Data lines:
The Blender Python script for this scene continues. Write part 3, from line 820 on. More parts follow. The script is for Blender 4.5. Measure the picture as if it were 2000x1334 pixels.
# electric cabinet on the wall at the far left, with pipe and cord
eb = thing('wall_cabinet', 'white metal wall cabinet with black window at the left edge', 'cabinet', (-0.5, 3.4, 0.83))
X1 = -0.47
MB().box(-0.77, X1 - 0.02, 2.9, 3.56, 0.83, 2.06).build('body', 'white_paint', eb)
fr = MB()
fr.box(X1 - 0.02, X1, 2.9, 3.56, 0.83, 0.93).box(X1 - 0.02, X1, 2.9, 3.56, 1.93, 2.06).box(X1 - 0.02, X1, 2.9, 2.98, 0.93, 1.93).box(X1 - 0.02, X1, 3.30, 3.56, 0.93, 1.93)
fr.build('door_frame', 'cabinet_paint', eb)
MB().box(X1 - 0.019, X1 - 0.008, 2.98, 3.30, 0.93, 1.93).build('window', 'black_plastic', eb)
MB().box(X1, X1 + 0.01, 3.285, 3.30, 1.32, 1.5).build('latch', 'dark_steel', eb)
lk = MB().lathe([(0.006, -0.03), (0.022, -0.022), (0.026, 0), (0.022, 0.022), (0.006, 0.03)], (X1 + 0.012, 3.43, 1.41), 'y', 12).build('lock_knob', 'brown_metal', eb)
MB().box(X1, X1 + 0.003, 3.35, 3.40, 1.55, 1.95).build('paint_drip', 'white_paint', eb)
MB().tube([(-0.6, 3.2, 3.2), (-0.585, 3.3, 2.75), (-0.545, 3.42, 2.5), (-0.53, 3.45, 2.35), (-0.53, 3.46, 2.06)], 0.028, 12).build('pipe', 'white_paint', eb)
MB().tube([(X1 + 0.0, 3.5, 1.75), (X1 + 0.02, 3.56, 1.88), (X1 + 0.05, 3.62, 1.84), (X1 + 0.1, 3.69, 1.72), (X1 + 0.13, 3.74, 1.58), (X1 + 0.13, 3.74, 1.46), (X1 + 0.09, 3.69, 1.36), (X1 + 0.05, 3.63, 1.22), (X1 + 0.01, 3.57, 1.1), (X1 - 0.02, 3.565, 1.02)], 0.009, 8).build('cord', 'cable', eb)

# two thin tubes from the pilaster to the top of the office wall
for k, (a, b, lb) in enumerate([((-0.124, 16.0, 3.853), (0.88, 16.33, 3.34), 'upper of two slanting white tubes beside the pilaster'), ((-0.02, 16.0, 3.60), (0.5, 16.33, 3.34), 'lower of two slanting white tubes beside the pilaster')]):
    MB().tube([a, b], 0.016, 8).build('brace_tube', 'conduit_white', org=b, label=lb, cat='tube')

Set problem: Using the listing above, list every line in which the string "from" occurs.

Expected output:
The Blender Python script for this scene continues. Write part 3, from line 820 on. More parts follow. The script is for Blender 4.5. Measure the picture as if it were 2000x1334 pixels.
# two thin tubes from the pilaster to the top of the office wall